Category: Podcasts

9. Hearst v. Pulitzer: Rise of the Daily Newspaper

Media wars are nothing new. In the 1880s modern journalism began under the auspices of Joseph Pulitzer. By the 1890s, “ratings wars” between Pulitzer and William Randolph Hearst pushed newspaper publishers into increasingly reckless territory. This is where our modern media culture begins. Listen in on this episode of the TV Room as we revisit the heyday of Pulitzer’s New York media empire, when he was able to use his newspapers to confront the excesses of the Gilded Age and help usher in the reforms of the Progressive Era that followed. We then set the table for Pulitzer’s feud with William Randolph Hearst, which would expose the dark side of the power of the press.

8. The 19th Century: Our Modern World Begins

In 1800, nothing went faster than a sailing ship or a team of horses, not even communiques. Electronics did not exist and machines were unknown. By 1900, you could talk by phone to different cities, take a subway to go see a movie, and drive a car. Millions of people were on the move, leaving the old world behind and going to where the jobs were, in factories with machines that ran around the clock.
Their grandparents lived and died in a world that hadn’t changed much since Medieval times, and their grandchildren would grow up with rock n roll and television. The modern age begins with them, the people of the Nineteenth Century. They are the subject of this episode of the TV Room.

7. The First Information Age: From Telegraph to Television.

Did the upset election of 2016 mark the death knell of journalism?
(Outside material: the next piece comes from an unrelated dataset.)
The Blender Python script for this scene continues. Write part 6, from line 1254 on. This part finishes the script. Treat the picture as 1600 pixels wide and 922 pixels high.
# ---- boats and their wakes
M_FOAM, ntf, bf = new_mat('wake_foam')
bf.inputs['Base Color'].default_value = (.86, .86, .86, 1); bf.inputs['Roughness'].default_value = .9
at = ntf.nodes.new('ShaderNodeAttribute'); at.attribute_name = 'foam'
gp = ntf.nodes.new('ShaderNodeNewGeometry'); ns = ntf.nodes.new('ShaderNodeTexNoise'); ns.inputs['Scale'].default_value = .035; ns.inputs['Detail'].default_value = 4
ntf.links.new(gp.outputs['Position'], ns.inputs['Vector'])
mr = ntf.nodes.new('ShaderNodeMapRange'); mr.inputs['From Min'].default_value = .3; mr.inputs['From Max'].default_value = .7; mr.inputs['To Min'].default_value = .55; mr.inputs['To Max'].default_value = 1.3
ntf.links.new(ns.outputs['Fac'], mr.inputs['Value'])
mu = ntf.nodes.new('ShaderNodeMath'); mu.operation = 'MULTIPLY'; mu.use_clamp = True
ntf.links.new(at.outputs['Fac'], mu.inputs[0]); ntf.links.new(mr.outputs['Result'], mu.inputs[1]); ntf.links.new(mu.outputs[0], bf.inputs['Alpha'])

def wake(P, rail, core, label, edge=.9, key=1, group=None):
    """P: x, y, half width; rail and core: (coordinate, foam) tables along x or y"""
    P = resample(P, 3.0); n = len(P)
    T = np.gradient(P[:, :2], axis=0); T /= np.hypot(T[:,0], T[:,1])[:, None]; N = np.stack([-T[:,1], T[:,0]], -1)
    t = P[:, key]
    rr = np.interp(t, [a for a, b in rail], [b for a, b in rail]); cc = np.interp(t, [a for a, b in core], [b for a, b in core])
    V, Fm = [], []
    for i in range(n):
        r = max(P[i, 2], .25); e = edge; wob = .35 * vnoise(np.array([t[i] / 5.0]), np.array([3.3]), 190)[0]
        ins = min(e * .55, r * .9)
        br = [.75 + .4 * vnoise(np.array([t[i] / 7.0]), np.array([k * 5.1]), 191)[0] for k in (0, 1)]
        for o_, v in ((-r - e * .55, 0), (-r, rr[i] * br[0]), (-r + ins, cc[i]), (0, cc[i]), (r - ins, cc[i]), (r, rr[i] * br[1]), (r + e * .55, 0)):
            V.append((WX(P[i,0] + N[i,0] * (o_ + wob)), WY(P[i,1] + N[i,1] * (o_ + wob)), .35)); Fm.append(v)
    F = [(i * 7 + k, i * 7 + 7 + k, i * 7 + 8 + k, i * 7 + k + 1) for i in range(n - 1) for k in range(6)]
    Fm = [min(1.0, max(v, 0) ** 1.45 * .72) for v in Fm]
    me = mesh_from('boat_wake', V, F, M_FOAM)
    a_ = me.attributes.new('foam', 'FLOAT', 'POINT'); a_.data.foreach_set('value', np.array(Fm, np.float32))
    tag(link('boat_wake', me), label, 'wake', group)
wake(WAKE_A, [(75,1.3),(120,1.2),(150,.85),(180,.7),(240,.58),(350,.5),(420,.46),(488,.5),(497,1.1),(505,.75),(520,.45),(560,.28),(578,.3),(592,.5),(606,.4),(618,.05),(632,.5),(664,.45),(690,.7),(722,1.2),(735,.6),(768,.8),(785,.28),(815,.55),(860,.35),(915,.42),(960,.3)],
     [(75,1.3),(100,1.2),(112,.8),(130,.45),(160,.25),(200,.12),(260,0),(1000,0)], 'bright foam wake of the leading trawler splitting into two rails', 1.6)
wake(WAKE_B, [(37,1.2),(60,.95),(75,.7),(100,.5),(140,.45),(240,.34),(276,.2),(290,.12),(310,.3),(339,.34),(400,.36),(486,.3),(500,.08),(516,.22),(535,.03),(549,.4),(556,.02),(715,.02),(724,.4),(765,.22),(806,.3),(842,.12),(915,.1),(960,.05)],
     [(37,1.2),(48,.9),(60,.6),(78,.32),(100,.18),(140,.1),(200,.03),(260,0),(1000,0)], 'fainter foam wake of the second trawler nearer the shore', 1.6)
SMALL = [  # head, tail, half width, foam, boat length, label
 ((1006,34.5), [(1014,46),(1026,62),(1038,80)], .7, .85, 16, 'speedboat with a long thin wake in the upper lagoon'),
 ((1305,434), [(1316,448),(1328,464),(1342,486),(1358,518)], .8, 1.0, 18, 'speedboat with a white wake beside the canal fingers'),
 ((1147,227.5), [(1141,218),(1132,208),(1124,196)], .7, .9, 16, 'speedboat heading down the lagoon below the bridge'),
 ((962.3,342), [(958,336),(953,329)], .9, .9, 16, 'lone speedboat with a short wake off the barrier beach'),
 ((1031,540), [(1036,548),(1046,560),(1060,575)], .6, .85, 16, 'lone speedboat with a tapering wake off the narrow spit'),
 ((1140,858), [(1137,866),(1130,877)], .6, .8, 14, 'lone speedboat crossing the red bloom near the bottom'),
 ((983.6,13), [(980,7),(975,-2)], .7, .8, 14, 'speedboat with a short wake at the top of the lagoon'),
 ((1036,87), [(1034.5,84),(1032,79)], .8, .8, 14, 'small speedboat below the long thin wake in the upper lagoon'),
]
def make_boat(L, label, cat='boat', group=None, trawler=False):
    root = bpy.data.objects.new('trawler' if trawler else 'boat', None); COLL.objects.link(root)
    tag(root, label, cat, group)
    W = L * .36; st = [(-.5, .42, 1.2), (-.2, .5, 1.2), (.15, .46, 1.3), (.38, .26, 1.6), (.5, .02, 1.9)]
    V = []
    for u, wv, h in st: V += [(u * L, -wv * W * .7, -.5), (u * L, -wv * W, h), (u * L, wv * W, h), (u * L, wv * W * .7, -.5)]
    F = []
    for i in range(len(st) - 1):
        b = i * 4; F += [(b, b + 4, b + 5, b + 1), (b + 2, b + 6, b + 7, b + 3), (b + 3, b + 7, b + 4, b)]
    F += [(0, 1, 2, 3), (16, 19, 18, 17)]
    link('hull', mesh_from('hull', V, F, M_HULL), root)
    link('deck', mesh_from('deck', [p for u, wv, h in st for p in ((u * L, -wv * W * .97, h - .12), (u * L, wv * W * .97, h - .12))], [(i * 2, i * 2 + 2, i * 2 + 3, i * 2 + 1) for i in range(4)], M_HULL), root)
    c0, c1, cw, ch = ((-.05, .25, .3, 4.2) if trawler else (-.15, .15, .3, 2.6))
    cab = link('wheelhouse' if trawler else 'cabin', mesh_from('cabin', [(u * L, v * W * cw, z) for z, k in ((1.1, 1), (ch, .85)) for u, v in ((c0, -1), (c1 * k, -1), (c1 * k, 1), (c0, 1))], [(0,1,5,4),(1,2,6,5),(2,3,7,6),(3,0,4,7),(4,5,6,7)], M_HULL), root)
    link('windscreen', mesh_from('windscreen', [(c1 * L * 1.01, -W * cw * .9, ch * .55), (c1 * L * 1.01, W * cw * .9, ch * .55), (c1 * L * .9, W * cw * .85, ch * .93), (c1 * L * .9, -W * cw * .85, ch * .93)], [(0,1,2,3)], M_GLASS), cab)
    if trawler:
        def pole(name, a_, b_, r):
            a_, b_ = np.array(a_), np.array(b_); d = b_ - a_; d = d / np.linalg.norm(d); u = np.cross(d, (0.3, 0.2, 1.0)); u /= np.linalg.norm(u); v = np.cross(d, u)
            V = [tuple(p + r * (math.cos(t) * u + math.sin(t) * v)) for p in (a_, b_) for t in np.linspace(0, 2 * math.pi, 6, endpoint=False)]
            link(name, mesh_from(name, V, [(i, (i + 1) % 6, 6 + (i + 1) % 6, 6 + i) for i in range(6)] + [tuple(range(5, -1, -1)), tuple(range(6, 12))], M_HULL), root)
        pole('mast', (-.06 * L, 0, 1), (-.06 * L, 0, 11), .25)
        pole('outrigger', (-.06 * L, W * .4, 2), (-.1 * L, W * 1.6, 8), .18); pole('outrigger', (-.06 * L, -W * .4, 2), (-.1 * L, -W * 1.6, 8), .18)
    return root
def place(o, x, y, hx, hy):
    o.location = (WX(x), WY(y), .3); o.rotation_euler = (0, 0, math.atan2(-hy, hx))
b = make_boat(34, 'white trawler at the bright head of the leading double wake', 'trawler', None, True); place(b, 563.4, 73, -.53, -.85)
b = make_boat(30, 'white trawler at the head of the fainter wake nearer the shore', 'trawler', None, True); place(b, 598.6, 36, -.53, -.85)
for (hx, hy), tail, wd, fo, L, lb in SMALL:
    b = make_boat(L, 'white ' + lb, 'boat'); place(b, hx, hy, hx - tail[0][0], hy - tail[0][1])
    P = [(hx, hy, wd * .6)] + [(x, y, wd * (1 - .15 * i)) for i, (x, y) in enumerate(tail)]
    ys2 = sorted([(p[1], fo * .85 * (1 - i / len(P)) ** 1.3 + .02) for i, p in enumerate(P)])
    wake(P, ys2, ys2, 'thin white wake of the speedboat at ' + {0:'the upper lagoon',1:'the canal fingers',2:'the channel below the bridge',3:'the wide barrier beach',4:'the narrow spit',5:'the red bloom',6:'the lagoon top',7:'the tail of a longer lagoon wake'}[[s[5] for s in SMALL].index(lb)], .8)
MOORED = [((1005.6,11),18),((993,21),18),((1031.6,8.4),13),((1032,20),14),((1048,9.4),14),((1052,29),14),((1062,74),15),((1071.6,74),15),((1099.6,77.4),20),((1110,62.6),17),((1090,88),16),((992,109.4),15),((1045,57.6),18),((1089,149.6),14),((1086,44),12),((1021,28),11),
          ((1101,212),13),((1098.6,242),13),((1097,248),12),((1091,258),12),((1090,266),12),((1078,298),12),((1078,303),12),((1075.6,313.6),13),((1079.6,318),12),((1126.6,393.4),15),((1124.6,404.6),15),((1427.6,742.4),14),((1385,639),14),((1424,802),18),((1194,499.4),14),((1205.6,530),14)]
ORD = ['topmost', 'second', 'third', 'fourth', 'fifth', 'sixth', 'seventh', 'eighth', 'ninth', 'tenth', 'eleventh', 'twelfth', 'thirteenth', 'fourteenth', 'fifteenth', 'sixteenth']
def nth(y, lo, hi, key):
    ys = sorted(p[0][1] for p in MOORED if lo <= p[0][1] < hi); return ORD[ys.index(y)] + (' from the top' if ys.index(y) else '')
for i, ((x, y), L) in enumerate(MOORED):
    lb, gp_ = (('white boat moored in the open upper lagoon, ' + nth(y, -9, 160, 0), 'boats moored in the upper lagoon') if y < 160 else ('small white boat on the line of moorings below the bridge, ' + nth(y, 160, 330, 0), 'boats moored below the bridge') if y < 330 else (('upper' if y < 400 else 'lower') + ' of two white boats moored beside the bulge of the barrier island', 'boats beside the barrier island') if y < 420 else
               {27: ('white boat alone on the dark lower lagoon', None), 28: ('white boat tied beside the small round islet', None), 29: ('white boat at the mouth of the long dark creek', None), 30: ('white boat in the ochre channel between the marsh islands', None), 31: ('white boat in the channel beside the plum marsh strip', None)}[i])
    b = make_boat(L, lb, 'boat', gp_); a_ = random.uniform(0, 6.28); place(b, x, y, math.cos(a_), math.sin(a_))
From telegraph to television, newspapers to newscasters, telegraph cables to cable news, how Morse Code was the binary code that started the first Information Age, and why cable TV news might be the end.

6. The Electoral College & You

In this episode of the TV Room podcast, with the shadow of the 2016 Presidential election looming large, we ask and attempt to answer:
What’s up with the Electoral College System anyway, and why do we still use it?
When did “these United States” become “the United States”?
How is this nation different from other nations?

5. Trump. A TV Antihero is President

On this episode of the TV ROOM PODCAST: Donald Trump takes the White House…What started with JFK looking more presidential during a televised debate with Richard Nixon in 1960 has led 56 years later to a TV personality shattering the glass screen to become Commander-in-Chief. Is this the moment everybody who described television as a ‘vast wasteland’ was afraid of?

4. The Summer of Love (Part I)

In this episode of the TV Room:
The Jefferson Airplane visit American Bandstand…..The Beatles turn on…..San Francisco talent + L.A. marketing = Monterey Pop…..Rolling Stone turns pro…..Bewitched goes hippie…..And the Smothers Brothers Comedy Hour boldly goes where no show has gone before.

3. The Turbulence of 1968: RFK, MLK, Vietnam, LBJ

Lyndon Johnson won the 1964 Election in a landslide, and managed to get landmark legislation passed early in his term. Yet, by early 1968, the Vietnam War had become so unpopular that Johnson decided not to run for a second term as President. Four days after he shocked the country by pulling out of the race, Martin Luther King was assassinated. Two months later, Bobby Kennedy was gunned down, and the Democratic Party limped into their Chicago convention, where open rebellion and brutal suppression broke out. It was the Year that Everything Changed.